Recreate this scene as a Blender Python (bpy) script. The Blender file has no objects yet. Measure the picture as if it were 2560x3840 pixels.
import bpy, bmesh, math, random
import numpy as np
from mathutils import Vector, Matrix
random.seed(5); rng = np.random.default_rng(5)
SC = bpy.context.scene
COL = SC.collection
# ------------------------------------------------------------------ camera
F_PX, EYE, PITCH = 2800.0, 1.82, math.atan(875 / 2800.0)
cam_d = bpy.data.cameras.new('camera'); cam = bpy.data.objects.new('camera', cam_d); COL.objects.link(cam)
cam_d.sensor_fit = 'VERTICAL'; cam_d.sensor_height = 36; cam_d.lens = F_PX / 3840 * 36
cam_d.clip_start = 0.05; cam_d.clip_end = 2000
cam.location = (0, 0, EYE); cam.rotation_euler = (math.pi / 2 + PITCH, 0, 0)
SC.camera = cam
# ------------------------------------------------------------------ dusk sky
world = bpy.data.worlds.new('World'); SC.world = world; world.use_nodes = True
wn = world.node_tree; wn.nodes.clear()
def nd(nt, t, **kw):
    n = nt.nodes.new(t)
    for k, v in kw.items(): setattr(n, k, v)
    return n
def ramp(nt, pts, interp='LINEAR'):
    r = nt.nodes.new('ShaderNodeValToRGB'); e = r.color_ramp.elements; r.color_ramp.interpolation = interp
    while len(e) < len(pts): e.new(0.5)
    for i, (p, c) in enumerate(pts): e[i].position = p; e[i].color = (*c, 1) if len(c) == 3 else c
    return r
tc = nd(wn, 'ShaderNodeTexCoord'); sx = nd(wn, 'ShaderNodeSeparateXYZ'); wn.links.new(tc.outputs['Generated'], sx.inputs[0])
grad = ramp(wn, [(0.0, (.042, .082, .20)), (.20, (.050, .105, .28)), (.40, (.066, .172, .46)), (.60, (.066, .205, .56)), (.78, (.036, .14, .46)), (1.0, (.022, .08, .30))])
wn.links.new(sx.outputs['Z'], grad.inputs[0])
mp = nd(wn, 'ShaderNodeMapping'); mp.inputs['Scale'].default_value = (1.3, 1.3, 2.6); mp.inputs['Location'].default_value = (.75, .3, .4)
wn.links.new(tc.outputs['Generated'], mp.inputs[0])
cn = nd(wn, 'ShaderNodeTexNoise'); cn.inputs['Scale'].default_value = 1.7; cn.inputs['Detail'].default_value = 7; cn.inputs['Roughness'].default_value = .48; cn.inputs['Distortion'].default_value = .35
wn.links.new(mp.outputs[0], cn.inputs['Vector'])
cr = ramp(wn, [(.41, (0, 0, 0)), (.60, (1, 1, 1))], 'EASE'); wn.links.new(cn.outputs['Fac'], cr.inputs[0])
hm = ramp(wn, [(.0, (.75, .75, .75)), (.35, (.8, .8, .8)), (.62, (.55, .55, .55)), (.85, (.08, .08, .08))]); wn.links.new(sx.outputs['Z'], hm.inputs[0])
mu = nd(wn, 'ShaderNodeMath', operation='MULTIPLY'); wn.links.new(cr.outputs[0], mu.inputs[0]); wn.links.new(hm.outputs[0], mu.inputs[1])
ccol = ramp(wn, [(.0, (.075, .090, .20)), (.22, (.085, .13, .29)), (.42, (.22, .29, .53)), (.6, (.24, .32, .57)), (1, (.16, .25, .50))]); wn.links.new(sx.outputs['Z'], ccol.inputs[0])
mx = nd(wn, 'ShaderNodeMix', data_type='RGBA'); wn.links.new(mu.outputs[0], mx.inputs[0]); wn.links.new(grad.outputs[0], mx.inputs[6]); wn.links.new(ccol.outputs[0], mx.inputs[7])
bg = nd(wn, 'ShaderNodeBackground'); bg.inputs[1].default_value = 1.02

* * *

**What the exercise asks**
Print the material above once more, exactly.

**Solution**
Recreate this scene as a Blender Python (bpy) script. The Blender file has no objects yet. Measure the picture as if it were 2560x3840 pixels.
import bpy, bmesh, math, random
import numpy as np
from mathutils import Vector, Matrix
random.seed(5); rng = np.random.default_rng(5)
SC = bpy.context.scene
COL = SC.collection
# ------------------------------------------------------------------ camera
F_PX, EYE, PITCH = 2800.0, 1.82, math.atan(875 / 2800.0)
cam_d = bpy.data.cameras.new('camera'); cam = bpy.data.objects.new('camera', cam_d); COL.objects.link(cam)
cam_d.sensor_fit = 'VERTICAL'; cam_d.sensor_height = 36; cam_d.lens = F_PX / 3840 * 36
cam_d.clip_start = 0.05; cam_d.clip_end = 2000
cam.location = (0, 0, EYE); cam.rotation_euler = (math.pi / 2 + PITCH, 0, 0)
SC.camera = cam
# ------------------------------------------------------------------ dusk sky
world = bpy.data.worlds.new('World'); SC.world = world; world.use_nodes = True
wn = world.node_tree; wn.nodes.clear()
def nd(nt, t, **kw):
    n = nt.nodes.new(t)
    for k, v in kw.items(): setattr(n, k, v)
    return n
def ramp(nt, pts, interp='LINEAR'):
    r = nt.nodes.new('ShaderNodeValToRGB'); e = r.color_ramp.elements; r.color_ramp.interpolation = interp
    while len(e) < len(pts): e.new(0.5)
    for i, (p, c) in enumerate(pts): e[i].position = p; e[i].color = (*c, 1) if len(c) == 3 else c
    return r
tc = nd(wn, 'ShaderNodeTexCoord'); sx = nd(wn, 'ShaderNodeSeparateXYZ'); wn.links.new(tc.outputs['Generated'], sx.inputs[0])
grad = ramp(wn, [(0.0, (.042, .082, .20)), (.20, (.050, .105, .28)), (.40, (.066, .172, .46)), (.60, (.066, .205, .56)), (.78, (.036, .14, .46)), (1.0, (.022, .08, .30))])
wn.links.new(sx.outputs['Z'], grad.inputs[0])
mp = nd(wn, 'ShaderNodeMapping'); mp.inputs['Scale'].default_value = (1.3, 1.3, 2.6); mp.inputs['Location'].default_value = (.75, .3, .4)
wn.links.new(tc.outputs['Generated'], mp.inputs[0])
cn = nd(wn, 'ShaderNodeTexNoise'); cn.inputs['Scale'].default_value = 1.7; cn.inputs['Detail'].default_value = 7; cn.inputs['Roughness'].default_value = .48; cn.inputs['Distortion'].default_value = .35
wn.links.new(mp.outputs[0], cn.inputs['Vector'])
cr = ramp(wn, [(.41, (0, 0, 0)), (.60, (1, 1, 1))], 'EASE'); wn.links.new(cn.outputs['Fac'], cr.inputs[0])
hm = ramp(wn, [(.0, (.75, .75, .75)), (.35, (.8, .8, .8)), (.62, (.55, .55, .55)), (.85, (.08, .08, .08))]); wn.links.new(sx.outputs['Z'], hm.inputs[0])
mu = nd(wn, 'ShaderNodeMath', operation='MULTIPLY'); wn.links.new(cr.outputs[0], mu.inputs[0]); wn.links.new(hm.outputs[0], mu.inputs[1])
ccol = ramp(wn, [(.0, (.075, .090, .20)), (.22, (.085, .13, .29)), (.42, (.22, .29, .53)), (.6, (.24, .32, .57)), (1, (.16, .25, .50))]); wn.links.new(sx.outputs['Z'], ccol.inputs[0])
mx = nd(wn, 'ShaderNodeMix', data_type='RGBA'); wn.links.new(mu.outputs[0], mx.inputs[0]); wn.links.new(grad.outputs[0], mx.inputs[6]); wn.links.new(ccol.outputs[0], mx.inputs[7])
bg = nd(wn, 'ShaderNodeBackground'); bg.inputs[1].default_value = 1.02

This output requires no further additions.